Écriture

Daughters Of Sarah Daughters Of Sarah
Holmes & Meier, 2006

Daughters of Sarah
Anthology of Jewish Women Writing in French
Edited by Eva Martin Sartori and Madeleine Cottenet-Hage


We [...] hope that this anthology will serve as a tool in considering the ways in which ethnicity and gender intersect. As Jews, these writers have been marked by their forebears’ experience in a host culture that was often ambivalent in its attitude towards the Jewish minority. As women, they struggled to find a place in a society, reluctant to grant them equal rights and equal opportunities. Because the experiences of Jewish women in France differed from those of Jewish women in other countries, we think it important to situate these writers within the social, cultural, and historical context that shaped their writing.
Introduction

From the chapter “The Disaster” in Histoire d’Eurydice pendant la remontée (The Story Of Eurydice During Her Return) by Michèle Sarde

The selection [...] is the chapter in which Sarah reflects on the cataclysm that discovering her Jewish identity represents in her life. Despite this secret she herself felt pressured to keep for many years, Sarah comes to see how the truth serves ultimately to reconnect her to her people’s history. [...] This is no doubt as to why Eric and Sarah’s story is so compelling. In their search to understand their personal and familial traumas, they represent a whole generation condemned to look back on what they can never recover, except perhaps in the writing that is, after all, the legacy of the myth of Eurydice.
Miléna Santoro

“At first, Sophie Lambert, alias Sarah Solal, only remembered fragments of her discussion with her adoptive mother. Later, she distinguished between what the latter had revealed, on that interminable February afternoon in 1957, and what her aunt Rachel subsequently told her. In the beginning, she only retained that an eighteen-month-old baby, who was herself, had arrived in a basket on the Lamberts’ backstairs doormat, at the very apartment on rue Gustave Mahler where the revelation of her origins was made to her. [...]
“In becoming what she was, a little Israelite, as they termed it, a daughter of foreigners hunted down and exterminated in the dark, she changed camps. She became one of the damned, those about whom Clotilde de Pondavenne spoke only indirectly now. For their disappearance seemed somehow suspicious and shameful, and the word Jew crossed the lips of Madame Lambert as seldom as it did those of her daughter. [...]
“... this enterprise —the unveiling of a past that one learns it’s dead before knowing that it had ever existed at all, recovering Sarah Solal at the threshold of life—was by nature to trouble a spirit less fragile than that of Sophie Lambert’s. Without her knowing it, the metamorphosis, the destabilized teenager would inevitably meet the child from the opposite camp.
“Thus the Solal girl [Sarah] and the Hermesse boy [Eric] are in a position for the masquerade. Ahead of them, the wrong road, borrowed names, an unsound engagement that disguised a vast game of hide-and-seek with the truth—a truth in which nobody will recognize his or her own people.”
Translated by Miléna Santoro

From Les Eaux douces d’Europe (The Sweet Waters of Europe) by Brigitte Peskine

[Brigitte Peskine] recreates the atmosphere of the Sephardic community of Istambul during the early years of the twentieth century. The narrator and protagonist of the novel, Rebecca Gatégno, is born in the city that, in 1898, is still called Constantinople, where she suffers from the triple prejudice of being “female, oriental, and Jewish.” The Ottoman Sephardim had lived four centuries with the memory of that Golden Age for Jews in Spain before the expulsion in 1492, and still spoke its language, Judeo-Spanish or Ladino.
Michèle Sarde (translated by Eva Martin Sartori)

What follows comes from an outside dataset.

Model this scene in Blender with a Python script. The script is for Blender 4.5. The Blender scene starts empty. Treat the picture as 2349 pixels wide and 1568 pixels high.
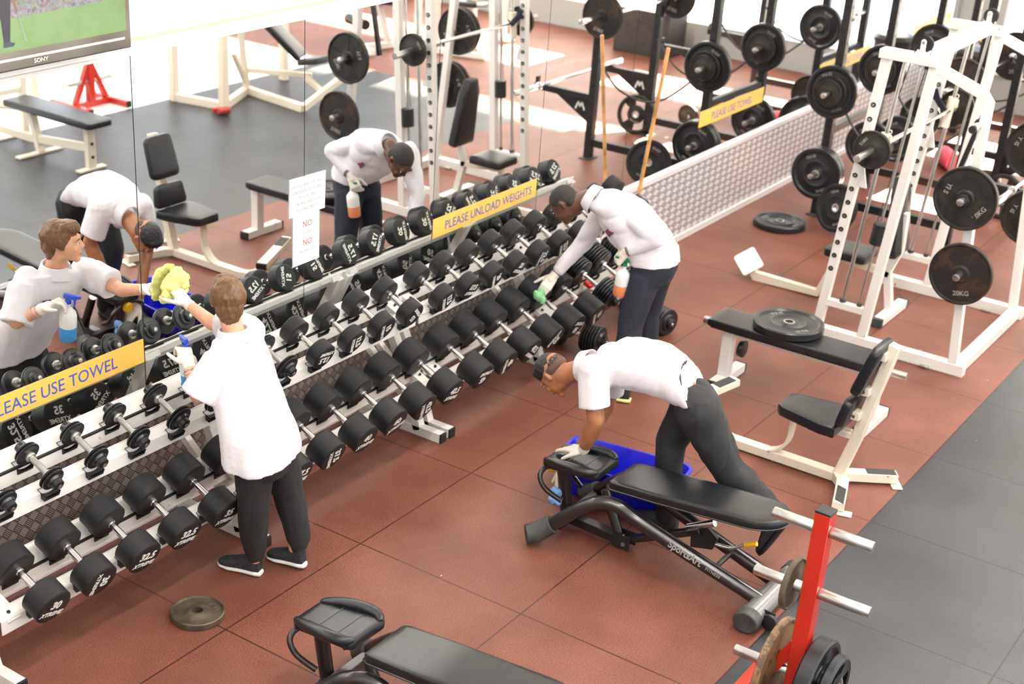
import bpy, math, random
from mathutils import Vector, Matrix, Euler, noise
import numpy as np
R = math.radians
V = Vector
SC = bpy.context.scene
COL = SC.collection
random.seed(7)

# ------------------------------------------------------------------ camera
CAM_P = (3360.98107, 0.588372437, 0.460605250, 0.0602789798, -4.11787809, -4.04420578, 4.02484524, 1076.70351, 944.819880)
def make_camera():
    f, yaw, pitch, roll, cx, cy, cz, ppx, ppy = CAM_P
    cyw, syw = math.cos(yaw), math.sin(yaw); cp, sp = math.cos(pitch), math.sin(pitch)
    fw = V((cyw * cp, syw * cp, -sp)); r = V((syw, -cyw, 0)); u = r.cross(fw)
    cr, sr = math.cos(roll), math.sin(roll)
    r2 = cr * r + sr * u; u2 = -sr * r + cr * u
    cd = bpy.data.cameras.new('camera'); o = bpy.data.objects.new('camera', cd); COL.objects.link(o)
    m = Matrix((r2, u2, -fw)).transposed().to_4x4(); m.translation = V((cx, cy, cz)); o.matrix_world = m
    cd.sensor_width = 36; cd.lens = f / 2349 * 36
    cd.shift_x = (1174.5 - ppx) / 2349; cd.shift_y = (ppy - 784) / 2349
    cd.clip_end = 200
    cd.dof.use_dof = True; cd.dof.focus_distance = 7.0; cd.dof.aperture_fstop = 2.4
    SC.camera = o
make_camera()
SC.view_settings.view_transform = 'Standard'; SC.view_settings.look = 'None'
SC.view_settings.exposure = -0.18; SC.view_settings.gamma = 1.0
SC.view_settings.use_curve_mapping = False

# ------------------------------------------------------------------ sky, sun, lamps
MY = 1.009            # mirror plane
W = bpy.data.worlds.new('world'); SC.world = W; W.use_nodes = True
nt = W.node_tree; bg = nt.nodes['Background']
bg.inputs[0].default_value = (0.80, 0.90, 1.0, 1); bg.inputs[1].default_value = 3.0
sd = bpy.data.lights.new('sun', 'SUN'); sd.energy = 260; sd.angle = R(0.6); sd.color = (1, 0.86, 0.66)
so = bpy.data.objects.new('sun', sd); COL.objects.link(so)
so.rotation_euler = V((1, 0, math.tan(R(17.5)))).to_track_quat('Z', 'Y').to_euler()
CEIL = 5.3
def area(name, loc, rot, sx, sy, e, col, par=None):
    ld = bpy.data.lights.new(name, 'AREA'); ld.shape = 'RECTANGLE'; ld.size = sx; ld.size_y = sy; ld.energy = e; ld.color = col
    o = bpy.data.objects.new(name, ld); COL.objects.link(o); o.location = loc; o.rotation_euler = rot
    if par: o.parent = par
    return o
# daylight coming in through the two glazed walls
area('daylight_east', (12.7, -2.6, 1.7), (0, R(90), 0), 2.6, 8.6, 150, (0.84, 0.92, 1.0))
area('daylight_south', (3.0, -8.75, 2.1), (R(90), 0, 0), 15, 2.6, 120, (0.88, 0.94, 1.0))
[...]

“I was about to turn fourteen. Soon Madame Béhar, the director of the Alliance, would recommend Senyor Padre send me to Paris to pursue the program at the École Normale, and I had not yet informed my family of my plans. The moment had come to confront the paternal authority. [...] I waited to formulate my question while father sipped the coffee, dipped his spoon into the preserves, and drank the cool water.
Had I forgotten that in our home women were not made to be heard?”